COLLEGE ATHLETICS
Stadium can’t get to money for repairs
The attorney general's office is reviewing the issue
The Aloha Stadium Authority has access to only $1 million of the $13 million it requested this year from the state for repairs it deems necessary to the 31-year-old facility.
Authority board members discussed the issue yesterday at their monthly meeting. They hope a positive review from the state attorney general's office next week will make more money available for refurbishing of the stadium roof and restrooms, and other repairs.
A capital-improvement request passed the recently concluded session of the Legislature. But because of a technicality, most of the money is not available without a proviso allowing the stadium to issue bonds.
Even with the proviso, the stadium could probably afford only $3 million of an authorized $12 million, since it would have to issue bonds and repay them from its own projected revenue.
"We are authorized to spend $12 million in revenue bonds, but we don't have authority to issue the revenue bonds," state comptroller Russ Saito said. "It seems like we ought to be able to have a loan from budget and finance. Like a bridge loan when you want to sell your home."
Senate Ways and Means chairman Brian Taniguchi (D, Manoa) said such a loan would be unconventional at best. It also might not be legal.
"That's why we're trying to get an opinion from the attorney general," Saito said.
Legislators debated how much money the stadium needed during the session, and where the funds should come from, Taniguchi said. He added that the funding request, made in a message from Gov. Linda Lingle, came relatively late in the session.
"The senate decided it wanted to provide money because of the safety issues, and the house wanted to go with 10 or 11 million in revenue bonds," he said. "We said we didn't think the Stadium Authority could do that. With so much going on, we never got back to resolve it.
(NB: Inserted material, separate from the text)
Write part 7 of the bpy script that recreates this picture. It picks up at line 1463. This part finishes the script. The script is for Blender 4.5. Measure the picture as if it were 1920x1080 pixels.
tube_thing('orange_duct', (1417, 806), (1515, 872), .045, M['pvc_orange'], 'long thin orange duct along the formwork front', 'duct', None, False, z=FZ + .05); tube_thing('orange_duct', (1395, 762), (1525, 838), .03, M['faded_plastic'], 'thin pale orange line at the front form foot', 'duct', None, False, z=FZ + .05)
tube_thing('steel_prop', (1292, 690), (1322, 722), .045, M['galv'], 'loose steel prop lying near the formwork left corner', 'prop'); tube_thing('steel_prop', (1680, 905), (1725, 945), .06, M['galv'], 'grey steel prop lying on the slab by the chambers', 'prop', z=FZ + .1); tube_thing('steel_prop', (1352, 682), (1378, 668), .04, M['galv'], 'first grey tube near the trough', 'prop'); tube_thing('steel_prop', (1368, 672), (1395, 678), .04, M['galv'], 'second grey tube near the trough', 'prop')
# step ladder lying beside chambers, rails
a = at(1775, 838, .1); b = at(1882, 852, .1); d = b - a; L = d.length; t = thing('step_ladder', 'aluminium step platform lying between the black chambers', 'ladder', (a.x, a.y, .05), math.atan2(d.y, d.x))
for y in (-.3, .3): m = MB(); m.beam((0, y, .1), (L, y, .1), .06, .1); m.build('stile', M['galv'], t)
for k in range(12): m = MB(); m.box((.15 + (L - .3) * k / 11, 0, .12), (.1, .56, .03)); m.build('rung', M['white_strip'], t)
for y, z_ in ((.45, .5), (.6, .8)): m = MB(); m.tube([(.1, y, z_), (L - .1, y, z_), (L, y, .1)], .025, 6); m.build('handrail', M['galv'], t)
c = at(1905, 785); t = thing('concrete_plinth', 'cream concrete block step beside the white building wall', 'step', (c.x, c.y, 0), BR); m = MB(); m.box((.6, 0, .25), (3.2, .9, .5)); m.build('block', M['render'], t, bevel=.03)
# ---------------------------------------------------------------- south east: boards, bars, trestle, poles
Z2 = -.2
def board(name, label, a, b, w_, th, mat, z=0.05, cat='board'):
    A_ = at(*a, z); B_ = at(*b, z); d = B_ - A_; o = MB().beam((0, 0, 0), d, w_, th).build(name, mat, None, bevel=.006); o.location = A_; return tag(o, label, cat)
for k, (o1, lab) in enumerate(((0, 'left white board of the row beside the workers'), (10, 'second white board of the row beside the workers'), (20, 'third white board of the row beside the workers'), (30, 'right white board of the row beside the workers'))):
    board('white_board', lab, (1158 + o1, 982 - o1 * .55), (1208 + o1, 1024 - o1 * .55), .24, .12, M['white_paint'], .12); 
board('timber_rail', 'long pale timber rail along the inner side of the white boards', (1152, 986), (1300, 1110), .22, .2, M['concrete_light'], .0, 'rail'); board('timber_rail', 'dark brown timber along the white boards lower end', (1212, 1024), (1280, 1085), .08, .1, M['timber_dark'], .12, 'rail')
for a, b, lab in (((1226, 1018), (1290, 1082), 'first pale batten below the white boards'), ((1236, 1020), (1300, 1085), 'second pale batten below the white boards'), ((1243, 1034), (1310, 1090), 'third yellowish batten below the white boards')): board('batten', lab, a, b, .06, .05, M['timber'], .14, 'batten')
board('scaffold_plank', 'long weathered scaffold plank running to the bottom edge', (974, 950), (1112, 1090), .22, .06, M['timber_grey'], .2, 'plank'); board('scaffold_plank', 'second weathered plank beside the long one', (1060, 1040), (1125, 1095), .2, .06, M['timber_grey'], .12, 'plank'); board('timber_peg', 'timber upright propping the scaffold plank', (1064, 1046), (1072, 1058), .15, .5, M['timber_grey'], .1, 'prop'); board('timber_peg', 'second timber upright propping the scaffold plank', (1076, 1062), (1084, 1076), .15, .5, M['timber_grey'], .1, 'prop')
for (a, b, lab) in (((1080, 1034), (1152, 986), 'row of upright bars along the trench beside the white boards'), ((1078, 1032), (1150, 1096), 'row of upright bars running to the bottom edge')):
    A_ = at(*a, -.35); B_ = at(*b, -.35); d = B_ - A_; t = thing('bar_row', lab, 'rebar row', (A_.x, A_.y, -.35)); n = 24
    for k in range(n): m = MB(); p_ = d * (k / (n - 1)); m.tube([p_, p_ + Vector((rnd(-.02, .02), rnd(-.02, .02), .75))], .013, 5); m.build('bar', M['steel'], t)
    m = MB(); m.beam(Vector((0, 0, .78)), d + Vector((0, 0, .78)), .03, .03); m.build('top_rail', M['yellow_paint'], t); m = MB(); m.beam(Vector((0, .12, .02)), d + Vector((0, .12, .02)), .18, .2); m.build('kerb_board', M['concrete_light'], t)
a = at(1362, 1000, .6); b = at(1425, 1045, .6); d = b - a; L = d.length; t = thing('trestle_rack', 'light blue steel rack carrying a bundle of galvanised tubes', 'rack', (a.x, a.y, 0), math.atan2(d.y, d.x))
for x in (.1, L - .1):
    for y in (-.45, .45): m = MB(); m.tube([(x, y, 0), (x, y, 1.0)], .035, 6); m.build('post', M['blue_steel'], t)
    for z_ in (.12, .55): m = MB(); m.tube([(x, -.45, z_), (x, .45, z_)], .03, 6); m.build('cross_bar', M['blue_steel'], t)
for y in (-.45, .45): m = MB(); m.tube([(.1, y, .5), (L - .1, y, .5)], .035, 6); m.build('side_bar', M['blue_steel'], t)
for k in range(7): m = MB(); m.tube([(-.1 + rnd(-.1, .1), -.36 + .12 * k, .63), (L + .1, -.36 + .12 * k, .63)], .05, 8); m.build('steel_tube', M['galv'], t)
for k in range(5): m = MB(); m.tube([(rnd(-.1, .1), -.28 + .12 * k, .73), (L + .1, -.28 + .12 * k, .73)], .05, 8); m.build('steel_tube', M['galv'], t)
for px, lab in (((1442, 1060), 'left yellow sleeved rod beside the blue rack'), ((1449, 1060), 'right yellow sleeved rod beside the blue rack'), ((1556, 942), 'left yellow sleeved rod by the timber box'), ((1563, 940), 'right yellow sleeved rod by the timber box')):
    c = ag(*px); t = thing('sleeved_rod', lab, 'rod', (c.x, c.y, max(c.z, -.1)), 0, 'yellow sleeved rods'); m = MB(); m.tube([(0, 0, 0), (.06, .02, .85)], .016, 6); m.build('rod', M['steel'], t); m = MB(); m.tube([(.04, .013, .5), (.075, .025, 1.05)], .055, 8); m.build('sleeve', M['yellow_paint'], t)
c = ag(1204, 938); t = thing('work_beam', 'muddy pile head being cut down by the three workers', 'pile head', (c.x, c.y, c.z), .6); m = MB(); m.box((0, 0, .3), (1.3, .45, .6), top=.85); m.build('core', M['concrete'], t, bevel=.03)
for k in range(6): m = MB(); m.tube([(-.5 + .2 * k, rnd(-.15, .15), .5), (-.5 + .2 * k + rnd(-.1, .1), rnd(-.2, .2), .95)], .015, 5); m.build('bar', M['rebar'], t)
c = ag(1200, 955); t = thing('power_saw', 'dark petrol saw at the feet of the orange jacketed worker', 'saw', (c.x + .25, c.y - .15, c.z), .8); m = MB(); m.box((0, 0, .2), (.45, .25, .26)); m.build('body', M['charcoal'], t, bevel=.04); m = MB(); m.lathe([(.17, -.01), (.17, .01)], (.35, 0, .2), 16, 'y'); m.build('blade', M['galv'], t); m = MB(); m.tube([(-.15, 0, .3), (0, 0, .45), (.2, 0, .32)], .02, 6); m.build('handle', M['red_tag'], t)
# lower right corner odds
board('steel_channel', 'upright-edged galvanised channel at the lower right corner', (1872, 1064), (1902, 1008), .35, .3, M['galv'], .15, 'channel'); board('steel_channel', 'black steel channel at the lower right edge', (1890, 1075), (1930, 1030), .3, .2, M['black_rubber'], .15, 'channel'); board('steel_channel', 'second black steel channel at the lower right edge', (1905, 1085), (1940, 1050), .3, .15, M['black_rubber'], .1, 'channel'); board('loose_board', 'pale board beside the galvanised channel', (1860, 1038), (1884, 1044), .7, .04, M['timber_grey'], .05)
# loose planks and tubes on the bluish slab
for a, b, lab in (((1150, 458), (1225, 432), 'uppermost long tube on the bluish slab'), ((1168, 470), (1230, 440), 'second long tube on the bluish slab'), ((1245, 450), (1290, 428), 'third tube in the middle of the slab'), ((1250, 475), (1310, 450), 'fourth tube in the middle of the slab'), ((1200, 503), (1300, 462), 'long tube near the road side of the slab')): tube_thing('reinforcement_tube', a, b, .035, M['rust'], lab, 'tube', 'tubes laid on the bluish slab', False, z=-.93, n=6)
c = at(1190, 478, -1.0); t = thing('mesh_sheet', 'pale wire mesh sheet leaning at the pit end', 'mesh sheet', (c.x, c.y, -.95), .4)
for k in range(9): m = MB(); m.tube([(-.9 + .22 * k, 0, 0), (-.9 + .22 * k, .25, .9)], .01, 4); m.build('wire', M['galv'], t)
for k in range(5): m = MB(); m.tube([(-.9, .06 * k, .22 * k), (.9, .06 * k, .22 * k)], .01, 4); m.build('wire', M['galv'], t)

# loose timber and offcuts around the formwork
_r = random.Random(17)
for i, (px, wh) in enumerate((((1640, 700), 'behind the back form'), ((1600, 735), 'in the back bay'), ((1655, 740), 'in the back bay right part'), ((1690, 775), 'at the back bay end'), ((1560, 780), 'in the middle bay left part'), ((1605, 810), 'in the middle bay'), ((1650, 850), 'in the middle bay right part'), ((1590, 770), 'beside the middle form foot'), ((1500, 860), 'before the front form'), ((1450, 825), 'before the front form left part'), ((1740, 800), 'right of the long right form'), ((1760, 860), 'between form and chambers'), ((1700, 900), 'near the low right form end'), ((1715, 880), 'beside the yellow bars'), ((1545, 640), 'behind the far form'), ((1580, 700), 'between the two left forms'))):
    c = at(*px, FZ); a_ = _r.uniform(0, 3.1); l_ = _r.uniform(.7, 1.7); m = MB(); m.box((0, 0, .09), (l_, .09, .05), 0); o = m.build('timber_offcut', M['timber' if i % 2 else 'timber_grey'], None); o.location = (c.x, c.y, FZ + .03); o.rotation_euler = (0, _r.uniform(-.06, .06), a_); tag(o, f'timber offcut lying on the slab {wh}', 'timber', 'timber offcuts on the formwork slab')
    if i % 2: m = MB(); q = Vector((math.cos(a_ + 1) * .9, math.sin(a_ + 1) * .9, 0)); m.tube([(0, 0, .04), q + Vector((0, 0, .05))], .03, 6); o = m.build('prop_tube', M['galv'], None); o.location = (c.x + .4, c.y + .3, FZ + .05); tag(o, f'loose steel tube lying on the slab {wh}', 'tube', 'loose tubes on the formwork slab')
We felt we couldn't get a good (legal) opinion on the bonds, so we left it in, with the hope of getting some legal sense of it (later)."
As it stands, this part of the state's budget doesn't make sense, Saito said.
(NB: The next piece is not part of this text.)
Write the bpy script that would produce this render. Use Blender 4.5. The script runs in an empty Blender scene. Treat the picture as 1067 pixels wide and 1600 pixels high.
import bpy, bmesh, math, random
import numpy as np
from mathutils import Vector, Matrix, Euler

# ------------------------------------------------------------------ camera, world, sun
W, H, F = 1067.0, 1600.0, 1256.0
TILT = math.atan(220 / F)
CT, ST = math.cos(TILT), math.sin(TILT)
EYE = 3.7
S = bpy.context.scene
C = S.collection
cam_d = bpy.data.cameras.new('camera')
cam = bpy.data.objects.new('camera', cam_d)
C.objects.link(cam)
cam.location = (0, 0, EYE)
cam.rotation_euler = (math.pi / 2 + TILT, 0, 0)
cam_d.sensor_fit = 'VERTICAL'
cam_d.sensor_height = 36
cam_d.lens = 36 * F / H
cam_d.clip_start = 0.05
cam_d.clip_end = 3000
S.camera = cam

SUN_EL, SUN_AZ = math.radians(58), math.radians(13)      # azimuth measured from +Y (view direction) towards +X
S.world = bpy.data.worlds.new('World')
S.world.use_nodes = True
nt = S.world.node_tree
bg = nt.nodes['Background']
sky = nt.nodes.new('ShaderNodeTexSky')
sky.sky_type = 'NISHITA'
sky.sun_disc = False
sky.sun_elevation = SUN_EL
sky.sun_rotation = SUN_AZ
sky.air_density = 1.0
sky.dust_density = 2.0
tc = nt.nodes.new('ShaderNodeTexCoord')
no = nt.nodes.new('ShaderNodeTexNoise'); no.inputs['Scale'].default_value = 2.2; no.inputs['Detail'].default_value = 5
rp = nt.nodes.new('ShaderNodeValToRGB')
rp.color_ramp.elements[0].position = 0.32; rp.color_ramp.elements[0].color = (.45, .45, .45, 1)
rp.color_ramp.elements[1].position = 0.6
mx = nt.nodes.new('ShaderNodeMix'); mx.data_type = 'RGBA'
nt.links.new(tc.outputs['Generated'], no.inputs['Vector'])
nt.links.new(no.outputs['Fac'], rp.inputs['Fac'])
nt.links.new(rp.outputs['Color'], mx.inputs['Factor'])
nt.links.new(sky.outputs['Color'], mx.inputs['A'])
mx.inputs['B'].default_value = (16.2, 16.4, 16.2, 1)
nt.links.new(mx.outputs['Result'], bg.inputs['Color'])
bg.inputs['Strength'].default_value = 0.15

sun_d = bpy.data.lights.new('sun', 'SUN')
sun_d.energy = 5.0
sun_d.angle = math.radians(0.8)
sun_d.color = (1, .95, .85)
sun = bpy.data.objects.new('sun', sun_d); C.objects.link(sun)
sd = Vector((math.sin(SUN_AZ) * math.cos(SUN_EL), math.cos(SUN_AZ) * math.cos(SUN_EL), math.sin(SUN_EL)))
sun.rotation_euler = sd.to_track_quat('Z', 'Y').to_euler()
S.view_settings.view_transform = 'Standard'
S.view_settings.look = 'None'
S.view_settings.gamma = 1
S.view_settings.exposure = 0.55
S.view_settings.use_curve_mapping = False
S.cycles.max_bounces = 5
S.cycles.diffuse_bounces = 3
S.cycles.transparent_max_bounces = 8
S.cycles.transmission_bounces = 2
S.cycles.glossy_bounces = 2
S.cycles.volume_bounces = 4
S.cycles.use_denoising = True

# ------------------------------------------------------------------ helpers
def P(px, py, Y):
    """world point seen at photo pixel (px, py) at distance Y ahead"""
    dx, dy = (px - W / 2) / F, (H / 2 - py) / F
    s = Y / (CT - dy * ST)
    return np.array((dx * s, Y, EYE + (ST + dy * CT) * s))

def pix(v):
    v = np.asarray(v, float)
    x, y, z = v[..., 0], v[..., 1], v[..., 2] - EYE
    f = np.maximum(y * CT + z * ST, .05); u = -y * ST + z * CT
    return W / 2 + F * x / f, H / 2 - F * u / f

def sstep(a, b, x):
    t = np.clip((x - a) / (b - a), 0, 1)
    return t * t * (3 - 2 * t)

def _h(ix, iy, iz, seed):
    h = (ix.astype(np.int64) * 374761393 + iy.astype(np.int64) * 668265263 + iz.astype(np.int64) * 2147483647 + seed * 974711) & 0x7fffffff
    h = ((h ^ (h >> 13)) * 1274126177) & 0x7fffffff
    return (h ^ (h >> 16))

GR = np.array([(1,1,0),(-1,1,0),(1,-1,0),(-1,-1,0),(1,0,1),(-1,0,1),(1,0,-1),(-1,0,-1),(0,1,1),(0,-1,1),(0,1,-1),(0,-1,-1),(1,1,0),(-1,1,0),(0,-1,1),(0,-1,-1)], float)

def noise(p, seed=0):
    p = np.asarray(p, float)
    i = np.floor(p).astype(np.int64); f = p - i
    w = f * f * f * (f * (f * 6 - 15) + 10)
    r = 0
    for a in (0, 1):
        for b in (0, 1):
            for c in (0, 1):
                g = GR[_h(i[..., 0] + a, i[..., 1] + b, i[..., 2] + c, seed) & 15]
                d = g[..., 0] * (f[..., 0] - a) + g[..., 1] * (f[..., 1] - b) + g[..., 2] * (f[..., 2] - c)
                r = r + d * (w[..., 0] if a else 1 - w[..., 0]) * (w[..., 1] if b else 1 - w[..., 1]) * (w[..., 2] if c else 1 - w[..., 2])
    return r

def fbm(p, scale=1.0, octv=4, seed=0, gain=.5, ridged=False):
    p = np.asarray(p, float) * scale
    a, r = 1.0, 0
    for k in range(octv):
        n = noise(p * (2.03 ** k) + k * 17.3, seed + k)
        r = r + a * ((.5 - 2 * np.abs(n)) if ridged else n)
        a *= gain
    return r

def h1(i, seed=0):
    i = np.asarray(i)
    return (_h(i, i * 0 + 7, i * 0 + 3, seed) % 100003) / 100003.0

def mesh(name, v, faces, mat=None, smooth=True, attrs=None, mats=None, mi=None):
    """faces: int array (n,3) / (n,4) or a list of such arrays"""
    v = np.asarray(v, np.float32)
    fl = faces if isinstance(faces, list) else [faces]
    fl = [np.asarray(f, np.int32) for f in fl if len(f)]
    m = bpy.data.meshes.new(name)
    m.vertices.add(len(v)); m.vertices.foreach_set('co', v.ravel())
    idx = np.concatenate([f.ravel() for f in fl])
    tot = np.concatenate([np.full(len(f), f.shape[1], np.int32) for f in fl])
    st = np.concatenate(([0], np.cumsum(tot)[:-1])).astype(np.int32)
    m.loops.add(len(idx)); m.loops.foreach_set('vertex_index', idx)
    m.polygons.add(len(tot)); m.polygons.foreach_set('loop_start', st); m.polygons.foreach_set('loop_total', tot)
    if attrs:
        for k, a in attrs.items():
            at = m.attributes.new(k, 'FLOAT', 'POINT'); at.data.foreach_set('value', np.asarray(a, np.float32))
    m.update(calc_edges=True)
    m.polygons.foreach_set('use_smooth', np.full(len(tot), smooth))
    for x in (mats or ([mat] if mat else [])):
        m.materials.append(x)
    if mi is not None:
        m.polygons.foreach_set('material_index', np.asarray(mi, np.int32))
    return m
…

"Why would you put in $12 million and say the funding is revenue bonds and not authorize issuing revenue bonds?" he said. "I think this has happened before, but it's kind of rare."
Taniguchi said the Legislature approved enough actual money for planning and design work on the roof, which it judged the worst problem.
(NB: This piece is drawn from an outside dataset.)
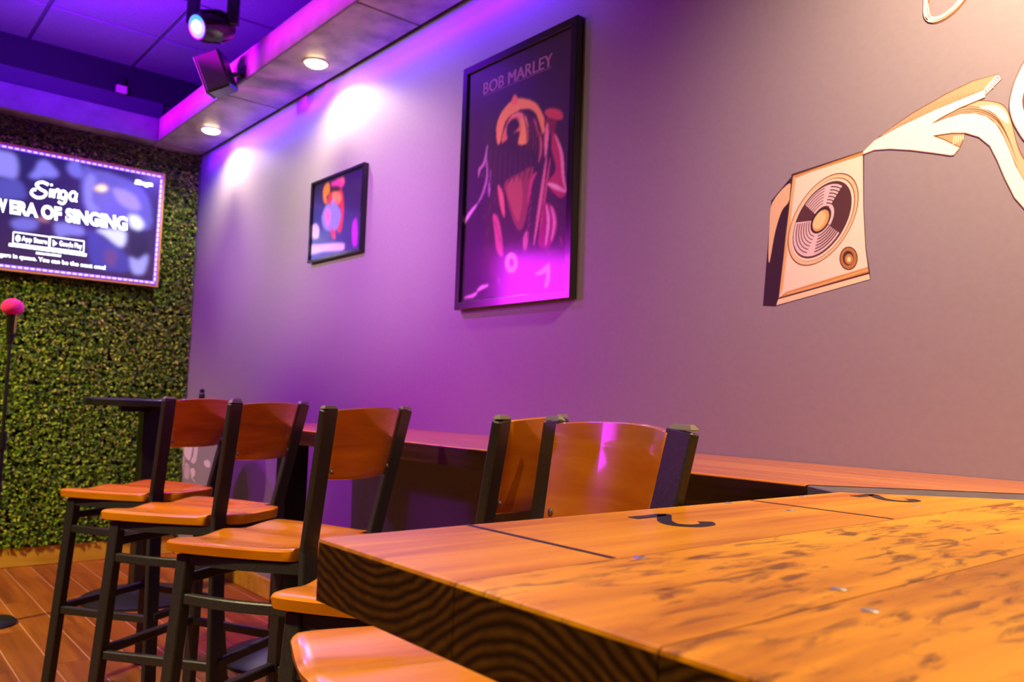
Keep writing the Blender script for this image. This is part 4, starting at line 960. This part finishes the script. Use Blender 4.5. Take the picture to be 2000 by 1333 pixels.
bm = bmesh.new(); lathe(bm, [(0.030, 0.0971), (0.028, 0.101), (0.012, 0.104)], (0, 0, -0.02), 24, axis=ax); finish(bm, 'lens', M['lens_cyan'], hd, smooth=True)

# small loudspeaker on the upright board
LS = Vector((-4.20, 1.44, 2.745))
ls = thing('loudspeaker', 'small pale-fronted black loudspeaker mounted on the ceiling border below the stage light', 'loudspeaker', LS)
q = Vector((0, -1, 0)).rotation_difference(Vector((-0.62, -0.70, -0.36)).normalized())
def lsb(name, lo, hi, m, bev):
    bm = bmesh.new(); add_box(bm, lo, hi)
    bmesh.ops.rotate(bm, verts=bm.verts, cent=(0, 0, 0), matrix=q.to_matrix()); return finish(bm, name, m, ls, bev)
lsb('cabinet', (-0.072, -0.055, -0.10), (0.072, 0.075, 0.10), M['black'], 0.010)
lsb('front_grille', (-0.068, -0.061, -0.096), (0.068, -0.0555, 0.096), M['grille'], 0.003)
lsb('trim_strip', (-0.068, -0.066, -0.098), (0.068, -0.0612, -0.088), M['white_plastic'], 0.001)
bm = bmesh.new(); tube(bm, [(0.03, 0.04, 0.0), (0.05, 0.09, 0.01), (0.05, SY - 0.0125 - LS.y, 0.02)], 0.012, 10); add_box(bm, (0.01, SY - 0.0185 - LS.y, -0.005), (0.09, SY - 0.0125 - LS.y, 0.06)); finish(bm, 'bracket', M['black'], ls)

# little sensor on the dark ledge above the leaf wall
dv = photo_point(236, 175, 0, WX + 0.075)
sn = thing('sensor', 'tiny device with a pale pink box on the dark ledge above the screen wall', 'sensor', (WX + 0.0455, dv.y, dv.z))
bm = bmesh.new(); add_box(bm, (0, -0.022, -0.006), (0.030, 0.022, 0.085)); finish(bm, 'mount', M['black'], sn, 0.003)
bm = bmesh.new(); add_box(bm, (0.0305, -0.034, -0.030), (0.058, 0.034, 0.022)); finish(bm, 'box', mat('pale_pink_plastic', (0.72, 0.36, 0.36), 0.5), sn, 0.004)
bm = bmesh.new(); tube(bm, [(0.031, 0.0, 0.03), (0.05, 0.010, 0.045), (0.05, 0.014, 0.08), (0.031, 0.004, 0.085)], 0.007, 8); finish(bm, 'cable', M['black_gloss'], sn, smooth=True)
"The roof seemed to be the area most deteriorated from the presentations we got," Taniguchi said.
"It seemed to have the most health and safety issues, the potential of patrons being hit by big patches of rust."
But there are other needs, Stadium Authority chairman Kevin Chong Kee said.
"There are a lot of (Americans With Disabilities Act) issues that have to be addressed. There is one elevator, a freight elevator," Chong Kee said. "Do we have to wait until we get a lawsuit?"
Chong Kee and others lobbied the Legislature for $129 million to repair and enhance the stadium and make it viable for another 20 or 30 years -- an alternative to building a new facility, which would cost around $300 million and take seven years.
"They never told us if they want a new stadium or renovation," Chong Kee said.
In another matter, Chong Kee said a public hearing on locking the stadium in football configuration would be scheduled before the authority's July meeting.